[What you need to do]:
In the records that follow, the lines from the one containing "Keep writing the" to the one containing "M['dirt'], True)), kind='structure')", inclusive, are to be given again exactly.

(Source records)
******************************

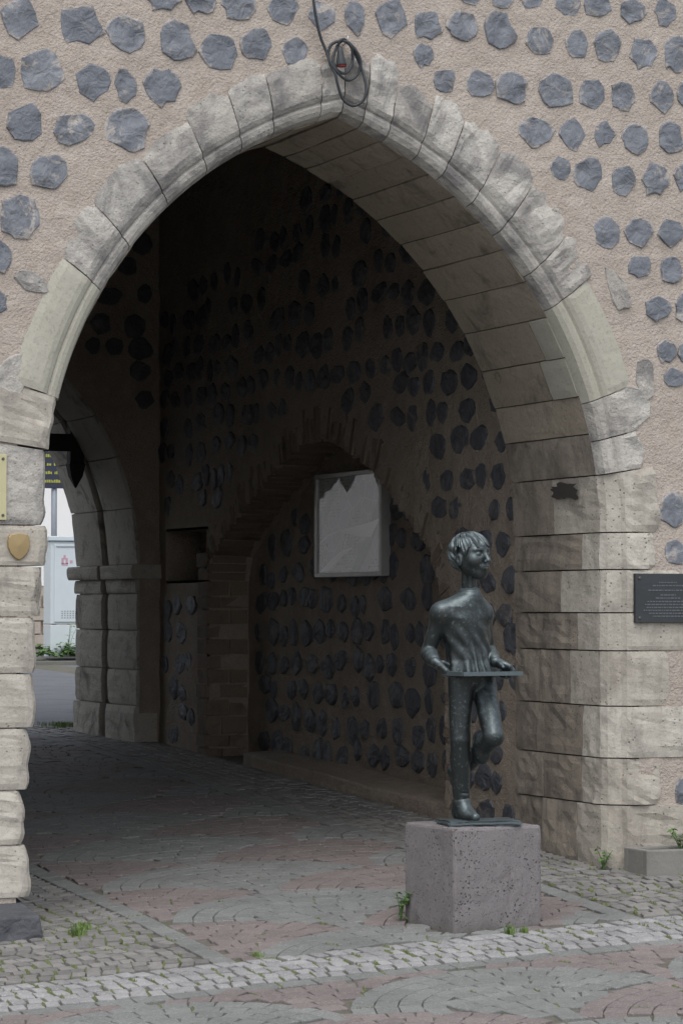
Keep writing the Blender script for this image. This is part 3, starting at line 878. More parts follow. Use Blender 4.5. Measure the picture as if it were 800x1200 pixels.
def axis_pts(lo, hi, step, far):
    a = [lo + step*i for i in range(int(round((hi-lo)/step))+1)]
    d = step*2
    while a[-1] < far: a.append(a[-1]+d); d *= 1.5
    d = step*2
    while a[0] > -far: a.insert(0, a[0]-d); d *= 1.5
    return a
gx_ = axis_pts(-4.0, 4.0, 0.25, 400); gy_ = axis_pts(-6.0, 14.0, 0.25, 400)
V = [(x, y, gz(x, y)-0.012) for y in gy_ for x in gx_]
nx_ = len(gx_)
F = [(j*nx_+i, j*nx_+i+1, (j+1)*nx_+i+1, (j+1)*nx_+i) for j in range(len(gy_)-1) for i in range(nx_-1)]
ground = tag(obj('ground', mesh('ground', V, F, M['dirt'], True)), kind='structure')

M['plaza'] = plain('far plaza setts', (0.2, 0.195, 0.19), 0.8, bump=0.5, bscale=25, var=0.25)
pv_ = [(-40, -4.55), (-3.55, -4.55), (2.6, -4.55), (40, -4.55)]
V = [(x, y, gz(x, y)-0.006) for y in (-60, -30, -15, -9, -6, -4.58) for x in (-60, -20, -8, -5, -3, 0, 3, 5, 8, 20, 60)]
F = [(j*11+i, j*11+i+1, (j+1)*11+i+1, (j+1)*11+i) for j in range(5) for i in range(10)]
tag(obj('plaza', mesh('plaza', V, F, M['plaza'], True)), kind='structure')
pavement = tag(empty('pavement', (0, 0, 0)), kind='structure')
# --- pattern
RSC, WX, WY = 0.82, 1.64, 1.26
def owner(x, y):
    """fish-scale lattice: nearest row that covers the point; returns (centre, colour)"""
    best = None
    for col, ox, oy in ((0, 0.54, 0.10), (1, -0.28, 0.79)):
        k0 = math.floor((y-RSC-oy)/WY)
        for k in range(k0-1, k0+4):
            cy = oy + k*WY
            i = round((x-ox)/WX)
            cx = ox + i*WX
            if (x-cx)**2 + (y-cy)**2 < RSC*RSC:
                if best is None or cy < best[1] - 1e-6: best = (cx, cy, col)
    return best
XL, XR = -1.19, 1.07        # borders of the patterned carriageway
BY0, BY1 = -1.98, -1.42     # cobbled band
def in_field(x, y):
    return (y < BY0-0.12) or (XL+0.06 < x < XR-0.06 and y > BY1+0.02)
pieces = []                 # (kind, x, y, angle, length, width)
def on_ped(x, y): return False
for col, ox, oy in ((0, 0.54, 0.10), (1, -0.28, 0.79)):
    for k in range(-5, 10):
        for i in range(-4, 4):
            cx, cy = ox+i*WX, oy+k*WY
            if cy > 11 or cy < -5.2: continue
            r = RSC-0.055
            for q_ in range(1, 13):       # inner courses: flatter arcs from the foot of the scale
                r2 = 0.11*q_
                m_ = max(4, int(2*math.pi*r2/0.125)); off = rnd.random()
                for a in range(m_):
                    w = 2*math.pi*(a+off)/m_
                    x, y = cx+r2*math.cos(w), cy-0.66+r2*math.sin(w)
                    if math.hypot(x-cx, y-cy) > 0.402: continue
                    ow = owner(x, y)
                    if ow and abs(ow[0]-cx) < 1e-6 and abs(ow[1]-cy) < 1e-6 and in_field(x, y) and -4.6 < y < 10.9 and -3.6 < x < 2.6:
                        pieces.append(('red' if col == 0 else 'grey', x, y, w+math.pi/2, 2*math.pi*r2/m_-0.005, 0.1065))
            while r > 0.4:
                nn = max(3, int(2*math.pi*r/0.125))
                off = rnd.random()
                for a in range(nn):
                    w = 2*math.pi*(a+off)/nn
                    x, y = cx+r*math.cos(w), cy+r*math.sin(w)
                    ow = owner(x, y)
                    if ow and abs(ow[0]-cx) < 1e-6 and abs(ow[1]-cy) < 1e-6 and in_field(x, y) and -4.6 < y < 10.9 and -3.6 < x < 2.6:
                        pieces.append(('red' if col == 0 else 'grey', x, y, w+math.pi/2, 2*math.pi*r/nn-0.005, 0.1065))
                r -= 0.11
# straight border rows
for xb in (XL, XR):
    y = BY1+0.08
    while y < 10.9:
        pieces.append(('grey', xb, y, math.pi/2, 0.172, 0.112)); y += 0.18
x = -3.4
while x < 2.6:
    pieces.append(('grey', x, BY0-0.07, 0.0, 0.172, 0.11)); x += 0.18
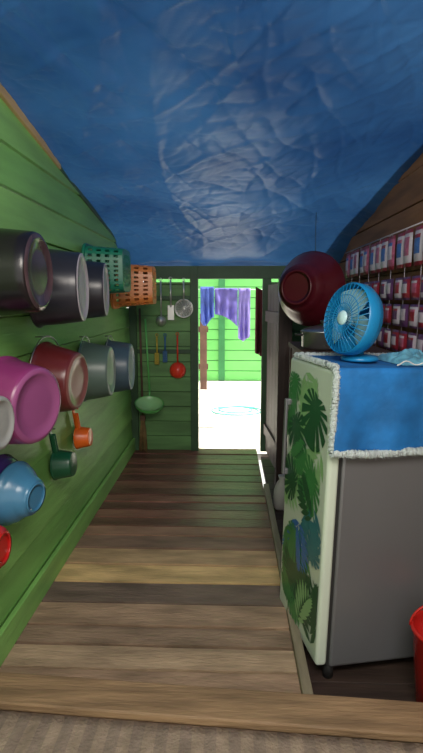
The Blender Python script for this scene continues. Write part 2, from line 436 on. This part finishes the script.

******************************

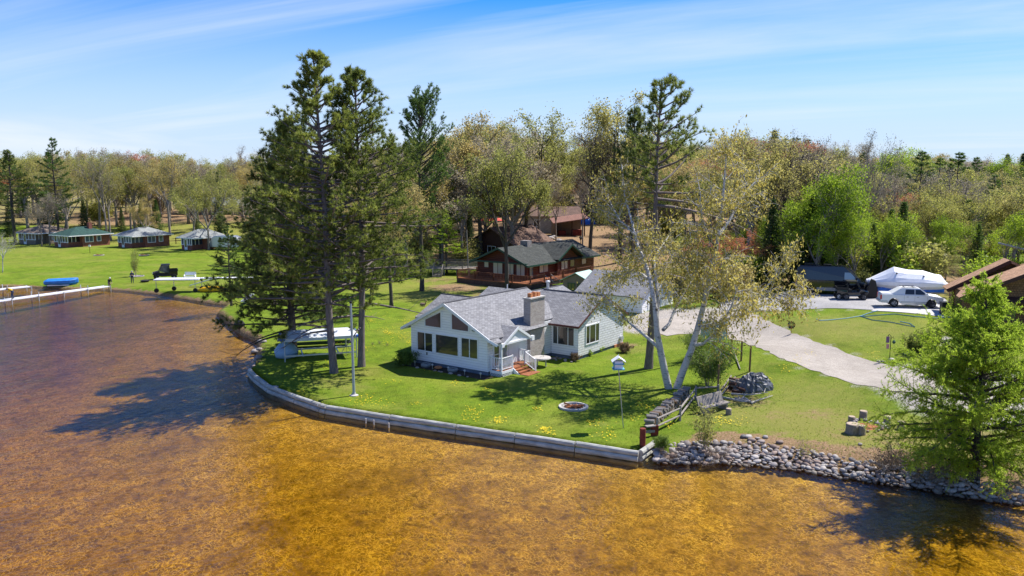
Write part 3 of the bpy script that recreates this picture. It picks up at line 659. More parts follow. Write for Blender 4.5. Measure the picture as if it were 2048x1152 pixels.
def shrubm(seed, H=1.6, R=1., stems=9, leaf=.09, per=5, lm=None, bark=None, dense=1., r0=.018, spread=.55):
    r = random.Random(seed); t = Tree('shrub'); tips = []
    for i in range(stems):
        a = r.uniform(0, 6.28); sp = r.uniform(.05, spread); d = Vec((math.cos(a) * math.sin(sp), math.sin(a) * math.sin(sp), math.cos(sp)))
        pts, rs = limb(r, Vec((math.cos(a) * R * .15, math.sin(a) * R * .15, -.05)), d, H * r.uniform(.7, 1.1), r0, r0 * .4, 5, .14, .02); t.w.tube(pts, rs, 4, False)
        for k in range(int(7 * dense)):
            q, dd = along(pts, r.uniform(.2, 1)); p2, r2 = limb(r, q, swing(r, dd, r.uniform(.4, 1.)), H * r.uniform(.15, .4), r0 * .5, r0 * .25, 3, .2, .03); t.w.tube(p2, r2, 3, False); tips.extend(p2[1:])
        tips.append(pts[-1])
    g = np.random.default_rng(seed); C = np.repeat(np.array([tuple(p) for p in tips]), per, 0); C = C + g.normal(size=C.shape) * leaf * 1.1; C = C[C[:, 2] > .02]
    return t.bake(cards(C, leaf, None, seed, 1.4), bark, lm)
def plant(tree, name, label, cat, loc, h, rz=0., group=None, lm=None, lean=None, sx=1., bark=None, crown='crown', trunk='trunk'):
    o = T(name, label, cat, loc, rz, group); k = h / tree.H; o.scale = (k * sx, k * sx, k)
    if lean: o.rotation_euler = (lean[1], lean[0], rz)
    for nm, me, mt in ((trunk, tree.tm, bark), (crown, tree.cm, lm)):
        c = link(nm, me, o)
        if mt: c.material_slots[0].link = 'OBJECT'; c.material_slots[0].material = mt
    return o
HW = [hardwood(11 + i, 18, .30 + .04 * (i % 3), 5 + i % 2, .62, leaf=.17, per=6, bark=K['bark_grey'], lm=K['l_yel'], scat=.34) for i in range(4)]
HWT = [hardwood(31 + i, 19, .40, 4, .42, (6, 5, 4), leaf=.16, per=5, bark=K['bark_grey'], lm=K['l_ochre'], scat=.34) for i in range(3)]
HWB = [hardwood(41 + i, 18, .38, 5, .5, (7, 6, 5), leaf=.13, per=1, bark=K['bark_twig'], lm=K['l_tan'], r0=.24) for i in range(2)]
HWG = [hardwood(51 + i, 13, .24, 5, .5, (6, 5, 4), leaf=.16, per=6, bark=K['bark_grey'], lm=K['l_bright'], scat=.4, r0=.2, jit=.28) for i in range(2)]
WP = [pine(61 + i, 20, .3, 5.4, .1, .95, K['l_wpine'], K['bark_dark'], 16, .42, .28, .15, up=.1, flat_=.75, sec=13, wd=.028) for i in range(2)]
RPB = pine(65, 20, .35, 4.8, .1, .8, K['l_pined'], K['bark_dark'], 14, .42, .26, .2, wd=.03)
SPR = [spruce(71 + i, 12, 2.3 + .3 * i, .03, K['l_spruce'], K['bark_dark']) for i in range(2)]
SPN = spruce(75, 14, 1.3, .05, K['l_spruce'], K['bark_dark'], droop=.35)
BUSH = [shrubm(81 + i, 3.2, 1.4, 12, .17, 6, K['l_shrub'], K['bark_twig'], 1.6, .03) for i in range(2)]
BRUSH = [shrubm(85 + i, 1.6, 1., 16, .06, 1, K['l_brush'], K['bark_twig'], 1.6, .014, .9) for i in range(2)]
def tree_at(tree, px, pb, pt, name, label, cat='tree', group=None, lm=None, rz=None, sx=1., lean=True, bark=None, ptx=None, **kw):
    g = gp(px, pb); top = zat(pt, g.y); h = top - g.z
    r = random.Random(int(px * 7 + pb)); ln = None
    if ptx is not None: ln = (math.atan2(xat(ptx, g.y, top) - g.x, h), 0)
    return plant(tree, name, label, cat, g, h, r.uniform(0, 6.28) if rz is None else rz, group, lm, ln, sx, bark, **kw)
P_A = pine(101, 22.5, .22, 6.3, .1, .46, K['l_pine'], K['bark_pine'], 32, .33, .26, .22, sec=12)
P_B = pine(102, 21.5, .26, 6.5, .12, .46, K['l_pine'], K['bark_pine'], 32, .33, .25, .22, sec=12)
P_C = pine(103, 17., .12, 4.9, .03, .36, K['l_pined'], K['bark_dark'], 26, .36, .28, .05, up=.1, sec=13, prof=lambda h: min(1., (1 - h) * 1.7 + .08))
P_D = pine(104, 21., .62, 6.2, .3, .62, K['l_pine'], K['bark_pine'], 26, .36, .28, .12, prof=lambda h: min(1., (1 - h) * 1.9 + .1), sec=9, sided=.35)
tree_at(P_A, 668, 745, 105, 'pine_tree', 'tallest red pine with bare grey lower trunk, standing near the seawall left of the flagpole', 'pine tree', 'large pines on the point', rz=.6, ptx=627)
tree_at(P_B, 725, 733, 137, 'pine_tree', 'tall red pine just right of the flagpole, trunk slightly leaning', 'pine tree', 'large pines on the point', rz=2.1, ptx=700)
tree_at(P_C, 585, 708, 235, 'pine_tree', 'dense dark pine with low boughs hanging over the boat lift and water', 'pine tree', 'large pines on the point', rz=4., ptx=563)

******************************

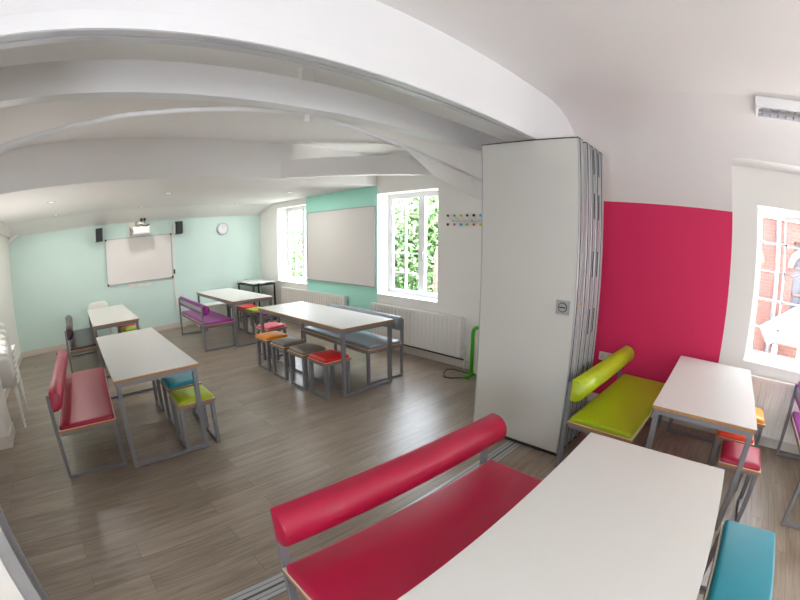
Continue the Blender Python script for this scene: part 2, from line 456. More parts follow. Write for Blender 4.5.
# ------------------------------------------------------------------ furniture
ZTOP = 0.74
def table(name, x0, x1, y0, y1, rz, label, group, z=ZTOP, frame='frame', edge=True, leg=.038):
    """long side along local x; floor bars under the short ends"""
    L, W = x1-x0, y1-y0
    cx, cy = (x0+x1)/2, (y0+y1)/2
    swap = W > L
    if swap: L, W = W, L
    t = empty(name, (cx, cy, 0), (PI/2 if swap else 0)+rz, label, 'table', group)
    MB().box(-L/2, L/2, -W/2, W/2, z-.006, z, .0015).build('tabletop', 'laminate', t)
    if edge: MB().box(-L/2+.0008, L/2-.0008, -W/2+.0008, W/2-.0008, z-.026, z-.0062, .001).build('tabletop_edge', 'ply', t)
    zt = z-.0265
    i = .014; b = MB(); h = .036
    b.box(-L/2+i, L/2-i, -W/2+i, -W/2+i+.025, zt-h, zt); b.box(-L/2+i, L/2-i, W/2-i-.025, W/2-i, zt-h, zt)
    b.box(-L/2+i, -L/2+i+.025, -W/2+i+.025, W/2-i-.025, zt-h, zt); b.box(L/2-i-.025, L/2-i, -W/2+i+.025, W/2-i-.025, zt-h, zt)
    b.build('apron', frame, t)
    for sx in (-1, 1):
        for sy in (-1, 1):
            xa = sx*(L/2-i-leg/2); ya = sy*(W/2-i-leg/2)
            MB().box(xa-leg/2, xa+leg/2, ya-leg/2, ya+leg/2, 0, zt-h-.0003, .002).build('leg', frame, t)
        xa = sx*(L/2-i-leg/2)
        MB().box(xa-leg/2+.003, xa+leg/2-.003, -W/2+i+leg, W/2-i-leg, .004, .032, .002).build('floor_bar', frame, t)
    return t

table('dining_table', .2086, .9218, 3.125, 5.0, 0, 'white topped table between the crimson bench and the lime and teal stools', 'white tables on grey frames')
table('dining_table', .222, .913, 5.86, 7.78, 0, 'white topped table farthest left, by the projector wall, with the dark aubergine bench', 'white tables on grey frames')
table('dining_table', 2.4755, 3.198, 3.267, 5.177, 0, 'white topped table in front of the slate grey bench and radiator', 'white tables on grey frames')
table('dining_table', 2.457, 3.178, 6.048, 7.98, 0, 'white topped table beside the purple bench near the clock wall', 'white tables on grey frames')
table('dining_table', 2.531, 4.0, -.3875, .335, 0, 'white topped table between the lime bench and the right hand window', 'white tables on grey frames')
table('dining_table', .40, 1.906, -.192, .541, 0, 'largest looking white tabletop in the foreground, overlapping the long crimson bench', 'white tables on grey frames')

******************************

[Finished answer]:
Keep writing the Blender script for this image. This is part 3, starting at line 878. More parts follow. Use Blender 4.5. Measure the picture as if it were 800x1200 pixels.
def axis_pts(lo, hi, step, far):
    a = [lo + step*i for i in range(int(round((hi-lo)/step))+1)]
    d = step*2
    while a[-1] < far: a.append(a[-1]+d); d *= 1.5
    d = step*2
    while a[0] > -far: a.insert(0, a[0]-d); d *= 1.5
    return a
gx_ = axis_pts(-4.0, 4.0, 0.25, 400); gy_ = axis_pts(-6.0, 14.0, 0.25, 400)
V = [(x, y, gz(x, y)-0.012) for y in gy_ for x in gx_]
nx_ = len(gx_)
F = [(j*nx_+i, j*nx_+i+1, (j+1)*nx_+i+1, (j+1)*nx_+i) for j in range(len(gy_)-1) for i in range(nx_-1)]
ground = tag(obj('ground', mesh('ground', V, F, M['dirt'], True)), kind='structure')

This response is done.